== GIVEN INFORMATION

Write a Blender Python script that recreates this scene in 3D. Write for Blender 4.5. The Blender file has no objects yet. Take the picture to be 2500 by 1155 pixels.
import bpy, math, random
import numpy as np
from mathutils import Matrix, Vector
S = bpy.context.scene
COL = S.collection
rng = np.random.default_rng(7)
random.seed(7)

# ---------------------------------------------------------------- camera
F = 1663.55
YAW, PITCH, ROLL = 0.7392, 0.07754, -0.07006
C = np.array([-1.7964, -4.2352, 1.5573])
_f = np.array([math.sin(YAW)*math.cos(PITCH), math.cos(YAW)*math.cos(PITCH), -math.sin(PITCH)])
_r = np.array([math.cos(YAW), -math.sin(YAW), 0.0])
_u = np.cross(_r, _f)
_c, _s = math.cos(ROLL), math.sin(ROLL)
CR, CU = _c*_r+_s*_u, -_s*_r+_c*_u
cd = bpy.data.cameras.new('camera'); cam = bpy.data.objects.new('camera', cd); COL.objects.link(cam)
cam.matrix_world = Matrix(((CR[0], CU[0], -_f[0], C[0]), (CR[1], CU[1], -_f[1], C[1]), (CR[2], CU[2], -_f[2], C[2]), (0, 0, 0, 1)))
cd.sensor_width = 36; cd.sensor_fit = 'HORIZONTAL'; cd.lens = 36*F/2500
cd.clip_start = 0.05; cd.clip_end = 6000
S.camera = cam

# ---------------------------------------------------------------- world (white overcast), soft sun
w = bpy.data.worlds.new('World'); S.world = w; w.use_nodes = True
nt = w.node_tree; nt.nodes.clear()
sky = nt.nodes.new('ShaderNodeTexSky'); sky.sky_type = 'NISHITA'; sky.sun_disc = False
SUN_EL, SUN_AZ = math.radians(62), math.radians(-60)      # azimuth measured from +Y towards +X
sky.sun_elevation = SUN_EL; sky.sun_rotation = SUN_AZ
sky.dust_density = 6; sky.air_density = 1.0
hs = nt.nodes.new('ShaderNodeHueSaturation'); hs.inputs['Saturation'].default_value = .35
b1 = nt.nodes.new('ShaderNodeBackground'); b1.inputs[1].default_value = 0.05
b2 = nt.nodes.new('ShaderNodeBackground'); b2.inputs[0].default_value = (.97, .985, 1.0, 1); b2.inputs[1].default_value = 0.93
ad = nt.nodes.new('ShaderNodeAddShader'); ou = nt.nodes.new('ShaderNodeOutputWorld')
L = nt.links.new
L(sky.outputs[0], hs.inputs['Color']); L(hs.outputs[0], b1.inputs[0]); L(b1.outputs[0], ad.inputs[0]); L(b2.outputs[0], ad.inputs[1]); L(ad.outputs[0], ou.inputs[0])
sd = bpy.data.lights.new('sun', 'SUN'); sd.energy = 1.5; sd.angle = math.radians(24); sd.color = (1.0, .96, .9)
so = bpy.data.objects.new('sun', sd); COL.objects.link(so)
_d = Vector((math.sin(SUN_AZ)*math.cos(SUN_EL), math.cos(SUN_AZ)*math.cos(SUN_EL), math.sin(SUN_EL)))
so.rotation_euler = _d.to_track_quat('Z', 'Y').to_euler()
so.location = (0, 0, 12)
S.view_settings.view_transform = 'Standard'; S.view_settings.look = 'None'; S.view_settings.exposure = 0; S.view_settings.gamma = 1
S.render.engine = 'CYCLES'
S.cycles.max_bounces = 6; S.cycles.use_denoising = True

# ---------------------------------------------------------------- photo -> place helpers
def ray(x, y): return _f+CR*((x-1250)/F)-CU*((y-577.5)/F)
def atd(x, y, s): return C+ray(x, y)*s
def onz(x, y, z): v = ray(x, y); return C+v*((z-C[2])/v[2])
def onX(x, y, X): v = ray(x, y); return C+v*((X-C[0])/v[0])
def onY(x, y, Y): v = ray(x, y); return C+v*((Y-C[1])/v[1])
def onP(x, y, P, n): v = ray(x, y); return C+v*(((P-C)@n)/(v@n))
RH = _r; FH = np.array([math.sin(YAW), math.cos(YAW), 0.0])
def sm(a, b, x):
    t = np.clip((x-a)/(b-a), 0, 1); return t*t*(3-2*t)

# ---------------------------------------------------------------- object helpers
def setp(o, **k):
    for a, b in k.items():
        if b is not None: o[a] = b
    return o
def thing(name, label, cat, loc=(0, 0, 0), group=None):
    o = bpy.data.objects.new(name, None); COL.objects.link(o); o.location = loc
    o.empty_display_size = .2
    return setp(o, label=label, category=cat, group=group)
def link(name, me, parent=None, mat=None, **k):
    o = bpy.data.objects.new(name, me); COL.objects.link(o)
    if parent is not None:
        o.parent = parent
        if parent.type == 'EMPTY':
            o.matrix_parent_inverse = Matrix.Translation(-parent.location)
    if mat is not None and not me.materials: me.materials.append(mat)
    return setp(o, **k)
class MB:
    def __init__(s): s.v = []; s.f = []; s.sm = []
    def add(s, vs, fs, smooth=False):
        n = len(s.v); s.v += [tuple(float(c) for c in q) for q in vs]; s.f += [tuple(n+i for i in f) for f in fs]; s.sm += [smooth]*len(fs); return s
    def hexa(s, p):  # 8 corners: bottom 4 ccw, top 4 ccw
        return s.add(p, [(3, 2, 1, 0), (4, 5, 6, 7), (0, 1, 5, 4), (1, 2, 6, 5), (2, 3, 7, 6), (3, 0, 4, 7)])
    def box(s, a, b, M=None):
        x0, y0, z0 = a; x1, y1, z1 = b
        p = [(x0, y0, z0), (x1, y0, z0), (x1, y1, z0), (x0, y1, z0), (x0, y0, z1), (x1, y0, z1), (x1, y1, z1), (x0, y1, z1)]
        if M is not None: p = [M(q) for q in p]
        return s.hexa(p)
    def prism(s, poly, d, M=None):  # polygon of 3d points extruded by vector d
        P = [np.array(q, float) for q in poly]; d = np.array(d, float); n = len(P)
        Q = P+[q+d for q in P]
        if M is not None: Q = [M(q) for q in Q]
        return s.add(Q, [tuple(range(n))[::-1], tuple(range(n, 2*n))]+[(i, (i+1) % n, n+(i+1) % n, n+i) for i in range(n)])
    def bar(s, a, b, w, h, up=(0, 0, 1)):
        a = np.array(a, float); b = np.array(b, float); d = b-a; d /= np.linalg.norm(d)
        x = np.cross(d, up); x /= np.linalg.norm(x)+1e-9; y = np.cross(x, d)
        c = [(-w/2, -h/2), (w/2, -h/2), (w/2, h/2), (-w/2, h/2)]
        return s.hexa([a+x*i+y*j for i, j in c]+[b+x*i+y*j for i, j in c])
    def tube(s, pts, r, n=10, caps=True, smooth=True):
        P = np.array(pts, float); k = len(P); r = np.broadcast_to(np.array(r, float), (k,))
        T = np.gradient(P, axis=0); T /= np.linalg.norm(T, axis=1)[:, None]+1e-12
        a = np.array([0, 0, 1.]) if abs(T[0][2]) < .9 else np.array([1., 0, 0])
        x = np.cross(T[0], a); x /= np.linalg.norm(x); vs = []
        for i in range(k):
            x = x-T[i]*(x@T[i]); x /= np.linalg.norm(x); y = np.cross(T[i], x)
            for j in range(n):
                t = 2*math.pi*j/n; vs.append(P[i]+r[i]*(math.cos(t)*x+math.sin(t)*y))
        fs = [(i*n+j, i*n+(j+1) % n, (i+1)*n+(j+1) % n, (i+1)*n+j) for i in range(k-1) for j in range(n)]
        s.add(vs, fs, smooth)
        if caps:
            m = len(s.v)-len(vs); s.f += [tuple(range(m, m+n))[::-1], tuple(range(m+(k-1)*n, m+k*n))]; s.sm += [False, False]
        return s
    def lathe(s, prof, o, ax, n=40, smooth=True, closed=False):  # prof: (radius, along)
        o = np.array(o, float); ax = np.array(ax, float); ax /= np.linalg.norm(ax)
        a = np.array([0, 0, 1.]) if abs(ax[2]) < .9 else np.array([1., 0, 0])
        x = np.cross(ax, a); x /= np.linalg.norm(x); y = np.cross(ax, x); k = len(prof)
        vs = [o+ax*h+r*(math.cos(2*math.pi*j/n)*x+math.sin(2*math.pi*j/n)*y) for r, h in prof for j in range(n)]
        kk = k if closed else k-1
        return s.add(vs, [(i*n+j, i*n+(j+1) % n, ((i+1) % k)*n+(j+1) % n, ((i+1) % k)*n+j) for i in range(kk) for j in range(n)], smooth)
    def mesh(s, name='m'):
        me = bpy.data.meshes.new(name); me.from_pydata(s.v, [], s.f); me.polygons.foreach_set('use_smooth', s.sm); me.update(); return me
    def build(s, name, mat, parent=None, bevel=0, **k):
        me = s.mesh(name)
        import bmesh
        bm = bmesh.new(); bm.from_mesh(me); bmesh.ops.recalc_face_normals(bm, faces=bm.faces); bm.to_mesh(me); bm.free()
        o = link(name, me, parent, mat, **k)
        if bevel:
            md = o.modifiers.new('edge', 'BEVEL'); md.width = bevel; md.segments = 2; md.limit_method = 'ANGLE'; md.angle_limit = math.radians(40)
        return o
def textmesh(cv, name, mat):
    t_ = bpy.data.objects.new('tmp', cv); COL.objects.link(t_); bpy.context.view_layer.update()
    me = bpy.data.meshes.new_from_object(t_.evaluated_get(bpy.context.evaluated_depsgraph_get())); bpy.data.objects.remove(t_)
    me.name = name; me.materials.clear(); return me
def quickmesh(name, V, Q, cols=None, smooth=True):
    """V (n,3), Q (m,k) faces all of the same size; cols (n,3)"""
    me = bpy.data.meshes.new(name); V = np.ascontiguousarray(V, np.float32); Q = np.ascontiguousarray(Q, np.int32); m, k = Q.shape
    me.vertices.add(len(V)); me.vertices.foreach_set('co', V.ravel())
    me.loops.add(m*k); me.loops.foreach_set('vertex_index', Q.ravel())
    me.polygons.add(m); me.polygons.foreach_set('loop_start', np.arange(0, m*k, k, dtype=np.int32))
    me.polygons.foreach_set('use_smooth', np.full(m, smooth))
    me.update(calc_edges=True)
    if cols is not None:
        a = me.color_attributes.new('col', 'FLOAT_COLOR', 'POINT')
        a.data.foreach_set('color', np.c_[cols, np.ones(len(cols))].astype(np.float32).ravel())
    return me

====

(SHORT TASK): Starting at the first line of the material above, reproduce each line exactly up to and including the line with "S.camera = cam".

(ANSWER TO THIS TASK):
Write a Blender Python script that recreates this scene in 3D. Write for Blender 4.5. The Blender file has no objects yet. Take the picture to be 2500 by 1155 pixels.
import bpy, math, random
import numpy as np
from mathutils import Matrix, Vector
S = bpy.context.scene
COL = S.collection
rng = np.random.default_rng(7)
random.seed(7)

# ---------------------------------------------------------------- camera
F = 1663.55
YAW, PITCH, ROLL = 0.7392, 0.07754, -0.07006
C = np.array([-1.7964, -4.2352, 1.5573])
_f = np.array([math.sin(YAW)*math.cos(PITCH), math.cos(YAW)*math.cos(PITCH), -math.sin(PITCH)])
_r = np.array([math.cos(YAW), -math.sin(YAW), 0.0])
_u = np.cross(_r, _f)
_c, _s = math.cos(ROLL), math.sin(ROLL)
CR, CU = _c*_r+_s*_u, -_s*_r+_c*_u
cd = bpy.data.cameras.new('camera'); cam = bpy.data.objects.new('camera', cd); COL.objects.link(cam)
cam.matrix_world = Matrix(((CR[0], CU[0], -_f[0], C[0]), (CR[1], CU[1], -_f[1], C[1]), (CR[2], CU[2], -_f[2], C[2]), (0, 0, 0, 1)))
cd.sensor_width = 36; cd.sensor_fit = 'HORIZONTAL'; cd.lens = 36*F/2500
cd.clip_start = 0.05; cd.clip_end = 6000
S.camera = cam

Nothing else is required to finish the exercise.